Right in the middle of judgment, Yahuah speaks the first prophecy: “The seed of the woman will crush the head of the Nachash” (Bereshith 3:15). Before Adam dies, before corruption appears, before the Watchers fall, before the Flood, before the covenant, before the Torah — Yahuah announces Yahusha. Redemption begins before history even continues.

5.7 Redemption Through CONTINUED FELLOWSHIP

After the fall, Yahuah speaks to Adam, hears Adam, teaches Adam, receives Adam’s sacrifices, covers their nakedness, still blesses the family, and still guides the generations. Disobedience strained the environment — not the relationship. Yahuah did not abandon them — He drew closer.

5.8 Redemption Through LIMITING CORRUPTION

Yahuah set a boundary: no immortality in disobedience, no access to the Tree of Life, no eternal rebellion. These boundaries create the future space for the Flood, the covenant, the Torah, the prophets, Yahusha’s incarnation, Yahusha’s atonement, the resurrection, the Kingdom, and the New Creation. The entire plan begins here — with Yahuah preventing eternal corruption so He can one day restore eternal righteousness.

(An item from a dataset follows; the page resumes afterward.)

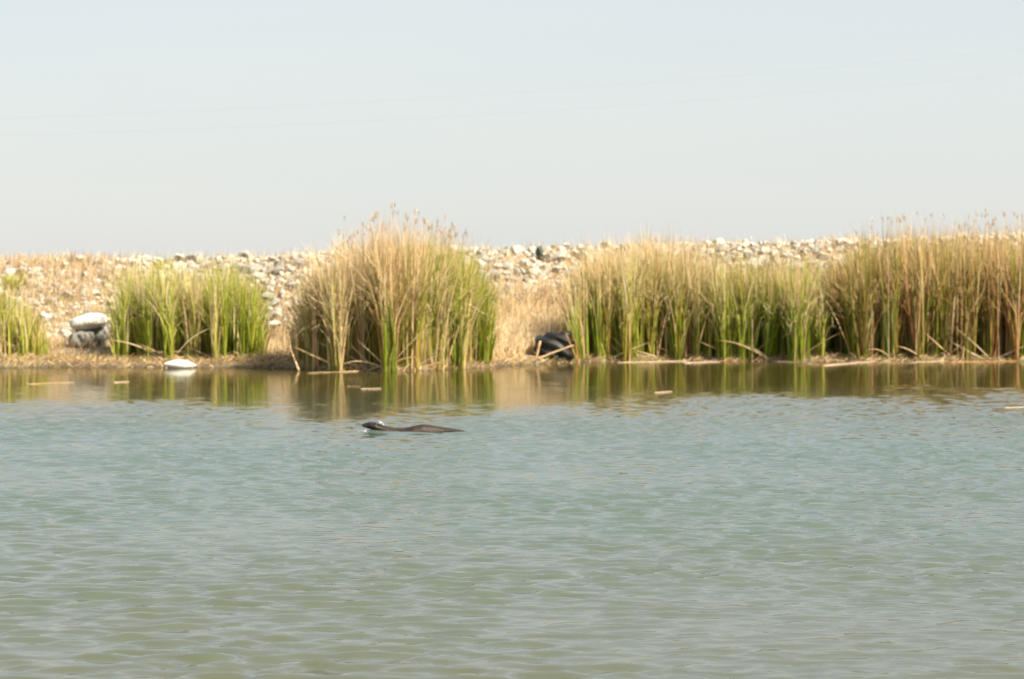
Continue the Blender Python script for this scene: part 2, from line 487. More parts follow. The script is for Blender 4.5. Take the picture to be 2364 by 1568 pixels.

“Like One of Us”: The Redemption Within Awareness

Adam became like Yahuah in knowledge, not like the Nachash in rebellion. Awareness awakened — corruption did not. Disobedience brought mortality, separation from Eden, boundaries, and awareness. But it also triggered the first movement of redemption: protection from eternal corruption, promise of the Messiah, preservation of the image of Elohiym, continued fellowship, limitation of rebellion, and the beginning of the redemptive blueprint.

Adam did not lose the image of Yahuah. He lost only the garden where that image shone perfectly. The plan of redemption was born in Eden — and it continues through every chapter of humanity’s story.